## begin

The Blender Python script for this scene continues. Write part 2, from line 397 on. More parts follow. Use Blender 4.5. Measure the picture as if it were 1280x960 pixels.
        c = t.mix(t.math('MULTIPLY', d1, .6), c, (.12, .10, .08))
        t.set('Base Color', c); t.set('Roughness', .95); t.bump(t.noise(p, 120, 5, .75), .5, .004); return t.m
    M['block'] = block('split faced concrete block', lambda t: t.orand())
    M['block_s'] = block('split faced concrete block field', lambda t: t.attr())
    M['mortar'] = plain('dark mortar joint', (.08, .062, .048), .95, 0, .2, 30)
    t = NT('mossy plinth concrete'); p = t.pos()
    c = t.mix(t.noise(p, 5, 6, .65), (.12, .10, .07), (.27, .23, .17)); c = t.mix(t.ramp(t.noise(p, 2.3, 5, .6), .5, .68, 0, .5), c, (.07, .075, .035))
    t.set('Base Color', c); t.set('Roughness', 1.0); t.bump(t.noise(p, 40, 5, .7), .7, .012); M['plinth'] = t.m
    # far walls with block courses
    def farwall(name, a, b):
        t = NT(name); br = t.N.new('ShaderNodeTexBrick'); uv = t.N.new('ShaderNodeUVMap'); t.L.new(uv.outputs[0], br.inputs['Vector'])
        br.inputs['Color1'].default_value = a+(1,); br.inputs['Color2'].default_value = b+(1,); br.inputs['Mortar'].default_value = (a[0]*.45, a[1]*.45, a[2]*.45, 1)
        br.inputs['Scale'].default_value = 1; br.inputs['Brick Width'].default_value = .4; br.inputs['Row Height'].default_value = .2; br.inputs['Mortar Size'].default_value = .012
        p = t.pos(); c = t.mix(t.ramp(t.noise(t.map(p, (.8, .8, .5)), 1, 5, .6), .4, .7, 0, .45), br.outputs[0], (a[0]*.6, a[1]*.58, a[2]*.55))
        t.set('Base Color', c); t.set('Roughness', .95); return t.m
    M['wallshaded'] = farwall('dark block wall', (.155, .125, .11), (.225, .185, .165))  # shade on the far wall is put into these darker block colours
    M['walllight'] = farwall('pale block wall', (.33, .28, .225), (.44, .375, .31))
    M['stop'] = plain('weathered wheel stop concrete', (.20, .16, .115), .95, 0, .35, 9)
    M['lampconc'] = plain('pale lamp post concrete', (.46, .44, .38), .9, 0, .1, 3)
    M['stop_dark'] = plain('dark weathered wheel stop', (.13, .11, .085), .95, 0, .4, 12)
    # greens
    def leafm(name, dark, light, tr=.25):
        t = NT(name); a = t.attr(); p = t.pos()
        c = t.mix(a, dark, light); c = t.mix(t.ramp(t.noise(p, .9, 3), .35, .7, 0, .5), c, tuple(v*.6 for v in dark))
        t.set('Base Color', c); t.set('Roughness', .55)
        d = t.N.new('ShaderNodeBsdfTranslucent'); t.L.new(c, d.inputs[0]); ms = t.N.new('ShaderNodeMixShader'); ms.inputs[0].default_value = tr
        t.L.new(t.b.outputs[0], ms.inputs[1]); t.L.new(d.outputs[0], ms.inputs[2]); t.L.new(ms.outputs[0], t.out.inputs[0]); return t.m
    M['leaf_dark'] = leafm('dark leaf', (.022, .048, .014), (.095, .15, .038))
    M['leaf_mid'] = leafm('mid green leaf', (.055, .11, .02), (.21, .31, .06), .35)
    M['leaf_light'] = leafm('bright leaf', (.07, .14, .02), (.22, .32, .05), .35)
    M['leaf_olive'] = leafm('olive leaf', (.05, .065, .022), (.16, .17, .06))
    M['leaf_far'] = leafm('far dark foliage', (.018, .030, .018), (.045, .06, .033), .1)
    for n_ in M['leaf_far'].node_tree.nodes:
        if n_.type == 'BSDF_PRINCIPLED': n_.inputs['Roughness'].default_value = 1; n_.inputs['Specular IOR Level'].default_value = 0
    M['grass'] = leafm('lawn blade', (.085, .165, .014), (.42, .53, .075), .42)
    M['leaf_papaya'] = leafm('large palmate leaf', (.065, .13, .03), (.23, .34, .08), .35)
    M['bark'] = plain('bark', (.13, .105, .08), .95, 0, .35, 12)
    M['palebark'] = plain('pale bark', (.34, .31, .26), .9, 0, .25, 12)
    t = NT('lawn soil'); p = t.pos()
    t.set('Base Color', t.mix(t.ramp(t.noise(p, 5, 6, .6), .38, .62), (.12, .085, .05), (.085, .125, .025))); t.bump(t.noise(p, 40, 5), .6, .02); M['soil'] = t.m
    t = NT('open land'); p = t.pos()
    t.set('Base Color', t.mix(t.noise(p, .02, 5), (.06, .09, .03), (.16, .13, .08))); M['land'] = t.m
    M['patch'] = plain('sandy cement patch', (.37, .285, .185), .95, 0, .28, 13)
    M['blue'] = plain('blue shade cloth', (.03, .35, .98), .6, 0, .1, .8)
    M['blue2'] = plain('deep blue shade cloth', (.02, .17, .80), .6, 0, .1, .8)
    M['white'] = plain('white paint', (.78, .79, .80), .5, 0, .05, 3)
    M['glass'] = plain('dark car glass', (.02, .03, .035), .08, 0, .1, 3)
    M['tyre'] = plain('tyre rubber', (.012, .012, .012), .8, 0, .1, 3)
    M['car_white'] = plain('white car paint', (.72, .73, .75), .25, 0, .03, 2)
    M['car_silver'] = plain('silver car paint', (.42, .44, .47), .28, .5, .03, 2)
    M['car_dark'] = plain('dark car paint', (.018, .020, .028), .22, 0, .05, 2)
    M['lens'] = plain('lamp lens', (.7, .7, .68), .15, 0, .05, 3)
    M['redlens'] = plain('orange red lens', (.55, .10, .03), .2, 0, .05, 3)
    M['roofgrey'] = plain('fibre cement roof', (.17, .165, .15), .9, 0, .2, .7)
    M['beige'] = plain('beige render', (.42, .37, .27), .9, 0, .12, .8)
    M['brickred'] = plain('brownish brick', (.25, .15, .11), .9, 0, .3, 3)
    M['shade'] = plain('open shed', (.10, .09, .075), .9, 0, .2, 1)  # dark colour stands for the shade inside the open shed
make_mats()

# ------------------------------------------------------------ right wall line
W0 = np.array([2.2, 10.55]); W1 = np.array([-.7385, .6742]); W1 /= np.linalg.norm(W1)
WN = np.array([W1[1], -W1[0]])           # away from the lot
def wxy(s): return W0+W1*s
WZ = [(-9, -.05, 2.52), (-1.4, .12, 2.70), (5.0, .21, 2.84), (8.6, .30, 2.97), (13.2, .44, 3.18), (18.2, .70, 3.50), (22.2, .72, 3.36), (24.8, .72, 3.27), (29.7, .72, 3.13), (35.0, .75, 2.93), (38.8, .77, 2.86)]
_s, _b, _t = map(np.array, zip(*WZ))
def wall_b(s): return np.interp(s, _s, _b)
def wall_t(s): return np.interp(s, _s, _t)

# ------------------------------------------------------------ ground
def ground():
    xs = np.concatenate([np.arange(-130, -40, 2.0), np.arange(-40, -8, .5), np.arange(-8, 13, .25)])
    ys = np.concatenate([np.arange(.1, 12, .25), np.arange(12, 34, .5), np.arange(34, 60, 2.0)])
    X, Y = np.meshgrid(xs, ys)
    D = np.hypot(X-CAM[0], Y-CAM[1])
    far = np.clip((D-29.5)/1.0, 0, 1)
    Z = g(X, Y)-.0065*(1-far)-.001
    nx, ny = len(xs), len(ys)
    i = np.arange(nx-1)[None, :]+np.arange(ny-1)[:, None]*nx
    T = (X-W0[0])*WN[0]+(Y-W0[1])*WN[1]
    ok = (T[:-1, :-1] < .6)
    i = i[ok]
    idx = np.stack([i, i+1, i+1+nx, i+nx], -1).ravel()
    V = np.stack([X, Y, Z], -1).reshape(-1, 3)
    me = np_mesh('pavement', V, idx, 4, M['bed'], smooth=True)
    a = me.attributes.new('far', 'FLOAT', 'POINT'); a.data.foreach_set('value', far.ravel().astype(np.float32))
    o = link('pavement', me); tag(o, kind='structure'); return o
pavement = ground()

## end

Take the lines from the line with "t = NT(name); br" through the line with "br.inputs['Scale'].default_value = 1;", both ends included, and give them again exactly, with nothing else.

        t = NT(name); br = t.N.new('ShaderNodeTexBrick'); uv = t.N.new('ShaderNodeUVMap'); t.L.new(uv.outputs[0], br.inputs['Vector'])
        br.inputs['Color1'].default_value = a+(1,); br.inputs['Color2'].default_value = b+(1,); br.inputs['Mortar'].default_value = (a[0]*.45, a[1]*.45, a[2]*.45, 1)
        br.inputs['Scale'].default_value = 1; br.inputs['Brick Width'].default_value = .4; br.inputs['Row Height'].default_value = .2; br.inputs['Mortar Size'].default_value = .012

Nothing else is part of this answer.